[Stored items]
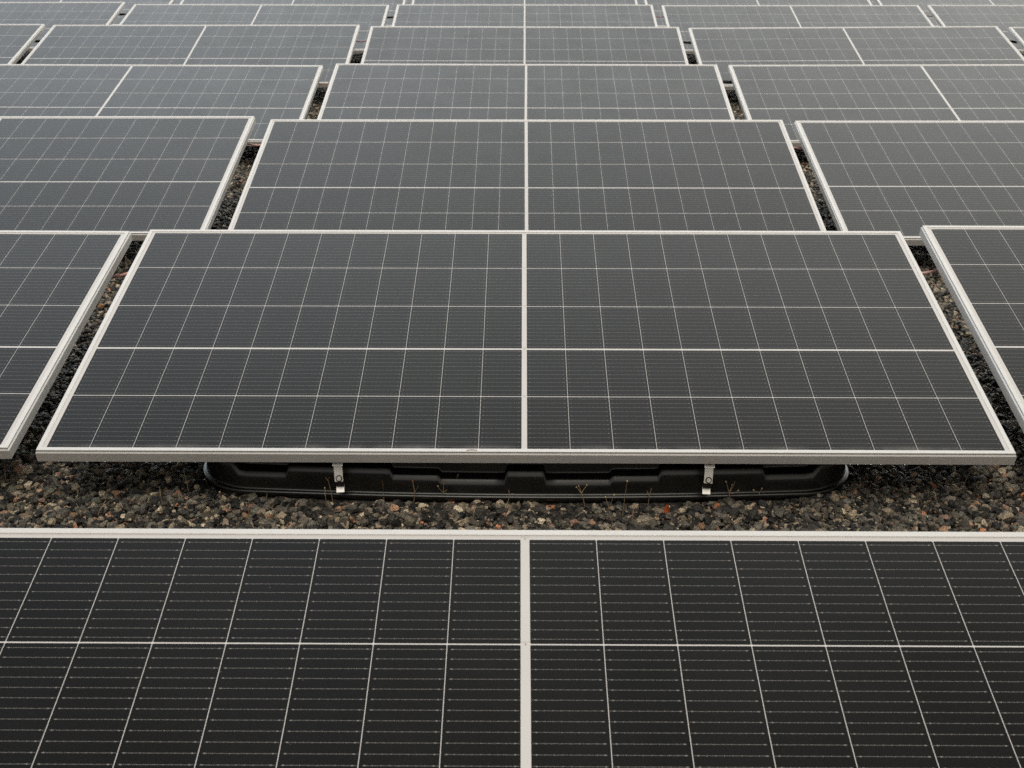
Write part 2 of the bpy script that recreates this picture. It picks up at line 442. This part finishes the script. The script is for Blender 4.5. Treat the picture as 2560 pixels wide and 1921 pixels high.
ORD = ['front', 'second', 'third', 'fourth', 'fifth', 'sixth', 'seventh', 'eighth']
def place_word(c):
    if c == 0: return 'middle column'
    side = 'left' if c < 0 else 'right'
    return f'first {side} of the middle column' if abs(c) == 1 else f'second {side} of the middle column'
def panel_label(r, c):
    if (r, c) == (0, 0): return 'nearest dark solar panel, cut off by the bottom of the picture'
    if (r, c) == (1, 0): return 'whole solar panel above the exposed black tub and two metal brackets'
    if r == 1: return f'dark solar panel in the second row, partly seen {"left" if c < 0 else "right"} of the whole central panel'
    return f'grey solar panel, {ORD[r]} row from the front, {place_word(c)}'

proto = empty('solar_panel')
frame = obj('frame', frame_bm(), M_FRAME, proto)
glass = obj('cell_sheet', sheet_bm(-.0022, .0095, .0050), M_CELL, proto)
layout = [(r, c) for r in range(4) for c in (-1, 0, 1)] + [(r, c) for r in range(4, 8) for c in (-2, -1, 0, 1, 2)]
rnd = random.Random(11)
PANEL = {}
for i, (r, c) in enumerate(layout):
    p = proto if i == 0 else copy_tree(proto)
    d = POSE.get((r, c))
    if d is None: d = (rnd.uniform(-.004, .004), rnd.uniform(-.01, .01), rnd.uniform(-.004, .004), rnd.uniform(-.002, .002), rnd.uniform(-.001, .001), rnd.uniform(-.005, .005))
    if r == 0 and c: d = (d[0], -.012, .032, *d[3:])
    p.location = (c*PITCH_X+d[0], r*PITCH_Y+d[1], d[2])
    p.rotation_euler = (TAU+d[5], d[3], d[4])
    tag(p, panel_label(r, c), 'solar panel', 'solar panels in rows on the gravel')
    PANEL[(r, c)] = p
bpy.context.view_layer.update()

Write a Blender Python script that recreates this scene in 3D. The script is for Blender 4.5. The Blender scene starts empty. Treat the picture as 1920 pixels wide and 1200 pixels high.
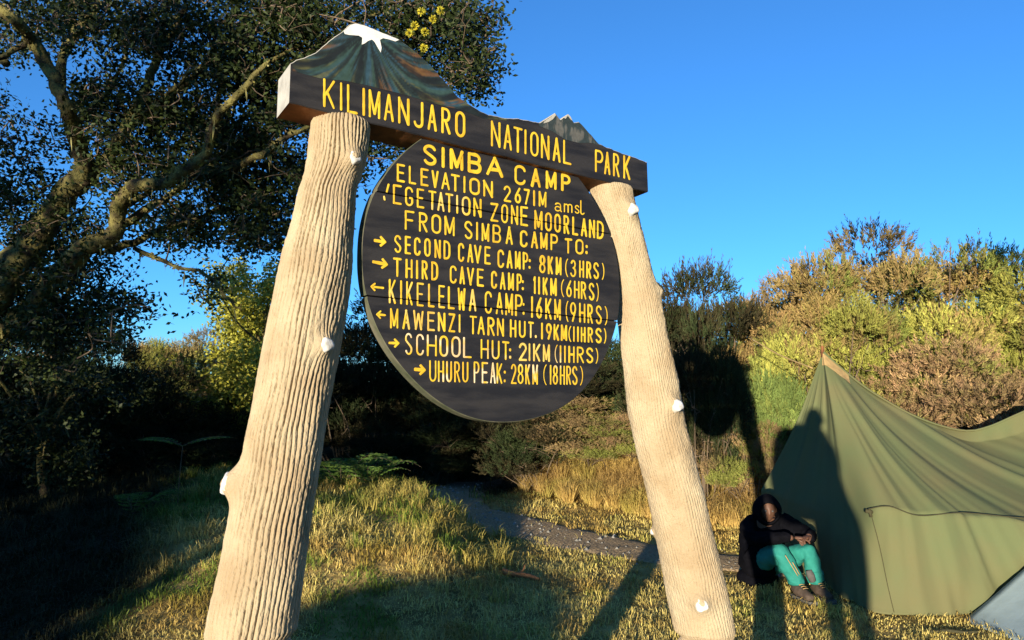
import bpy, bmesh, math, random
import numpy as np
from mathutils import Vector, Matrix

SC = bpy.context.scene
COL = SC.collection
rng = np.random.default_rng(7)
random.seed(7)
PI = math.pi

# ------------------------------------------------------------------ camera, sky, sun, exposure
FPX = 1390.0                      # focal length in photo pixels (1920 wide)
PITCH = math.radians(5.9)
CAMZ = 1.70
SUN_AZ = math.radians(20.6)       # light travels this far right of straight ahead
SUN_EL = math.radians(3.3)

cam = bpy.data.cameras.new('camera')
cam_ob = bpy.data.objects.new('camera', cam)
COL.objects.link(cam_ob)
SC.camera = cam_ob
cam.sensor_width = 36.0
cam.lens = FPX / 1920 * 36.0
cam.clip_start = 0.02
cam.clip_end = 800
cam_ob.location = (0, 0, CAMZ)
cam_ob.rotation_euler = (PI / 2 + PITCH, 0, 0)

world = bpy.data.worlds.new('World')
SC.world = world
world.use_nodes = True
wn = world.node_tree
bg = wn.nodes['Background']
sky = wn.nodes.new('ShaderNodeTexSky')
sky.sky_type = 'NISHITA'
sky.sun_disc = False
sky.sun_elevation = SUN_EL
sky.sun_rotation = PI + SUN_AZ
sky.altitude = 2600
sky.air_density = 1.0
sky.dust_density = 0.0
sky.ozone_density = 4.0
wn.links.new(sky.outputs[0], bg.inputs[0])
bg.inputs[1].default_value = 0.15

sl = bpy.data.lights.new('sun', 'SUN')
so = bpy.data.objects.new('sun', sl)
COL.objects.link(so)
sl.energy = 2.85
sl.angle = math.radians(0.5)
sl.color = (1.0, 0.885, 0.68)
SUN_D = Vector((math.sin(SUN_AZ) * math.cos(SUN_EL), math.cos(SUN_AZ) * math.cos(SUN_EL), -math.sin(SUN_EL)))
so.rotation_euler = SUN_D.to_track_quat('-Z', 'Y').to_euler()
so.location = (-6, -12, 8)

vs = SC.view_settings
vs.view_transform = 'Standard'
vs.look = 'None'
vs.exposure = 1.7
vs.gamma = 1.0
vs.use_curve_mapping = False

# ------------------------------------------------------------------ pixel <-> world helpers
sp, cp = math.sin(PITCH), math.cos(PITCH)
def ray(x, y):
    a = (x - 960) / FPX; b = -(y - 600) / FPX
    return np.array([a, cp - b * sp, b * cp + sp])
def at(x, y, d):
    """point seen at photo pixel x,y at depth d along the view axis"""
    r = ray(x, y)
    return np.array([0, 0, CAMZ]) + r * d
def su(s, u, z=0.0):
    """s metres along the light, u metres to its right"""
    return np.array([math.sin(SUN_AZ) * s + math.cos(SUN_AZ) * u, math.cos(SUN_AZ) * s - math.sin(SUN_AZ) * u, z])

def mixc(a, b, t): return np.asarray(a) * (1 - t[:, None]) + np.asarray(b) * t[:, None]
def smooth(a, b, x):
    t = np.clip((x - a) / (b - a), 0, 1)
    return t * t * (3 - 2 * t)

def _hash(ix, iy, iz, seed):
    h = (ix.astype(np.int64) * 374761393 + iy.astype(np.int64) * 668265263 + iz.astype(np.int64) * 2147483647 + seed * 1274126177) & 0xFFFFFFFF
    h = ((h ^ (h >> 13)) * 1274126177) & 0xFFFFFFFF
    h = (h ^ (h >> 16)) & 0xFFFFFFFF
    return h.astype(np.float64) / 4294967295.0
def noise(x, y, z=None, seed=0):
    x = np.asarray(x, float); y = np.asarray(y, float)
    z = np.zeros_like(x) if z is None else np.asarray(z, float)
    ix, iy, iz = np.floor(x), np.floor(y), np.floor(z)
    fx, fy, fz = x - ix, y - iy, z - iz
    fx = fx * fx * (3 - 2 * fx); fy = fy * fy * (3 - 2 * fy); fz = fz * fz * (3 - 2 * fz)
    r = 0
    for dx in (0, 1):
        for dy in (0, 1):
            for dz in (0, 1):
                w = (fx if dx else 1 - fx) * (fy if dy else 1 - fy) * (fz if dz else 1 - fz)
                r = r + w * _hash(ix + dx, iy + dy, iz + dz, seed)
    return r * 2 - 1
def fbm(x, y, z=None, seed=0, o=3):
    r = 0; a = 1.0; f = 1.0
    for k in range(o):
        r = r + a * noise(np.asarray(x) * f, np.asarray(y) * f, None if z is None else np.asarray(z) * f, seed + k * 17)
        a *= 0.5; f *= 2.03
    return r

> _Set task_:
Beginning with the line above that contains "Write a Blender" and finishing with the line that contains "SUN_EL = math.radians(3.3)", print those lines exactly and only. Skip all pictures.

> _Task answer_:
Write a Blender Python script that recreates this scene in 3D. The script is for Blender 4.5. The Blender scene starts empty. Treat the picture as 1920 pixels wide and 1200 pixels high.
import bpy, bmesh, math, random
import numpy as np
from mathutils import Vector, Matrix

SC = bpy.context.scene
COL = SC.collection
rng = np.random.default_rng(7)
random.seed(7)
PI = math.pi

# ------------------------------------------------------------------ camera, sky, sun, exposure
FPX = 1390.0                      # focal length in photo pixels (1920 wide)
PITCH = math.radians(5.9)
CAMZ = 1.70
SUN_AZ = math.radians(20.6)       # light travels this far right of straight ahead
SUN_EL = math.radians(3.3)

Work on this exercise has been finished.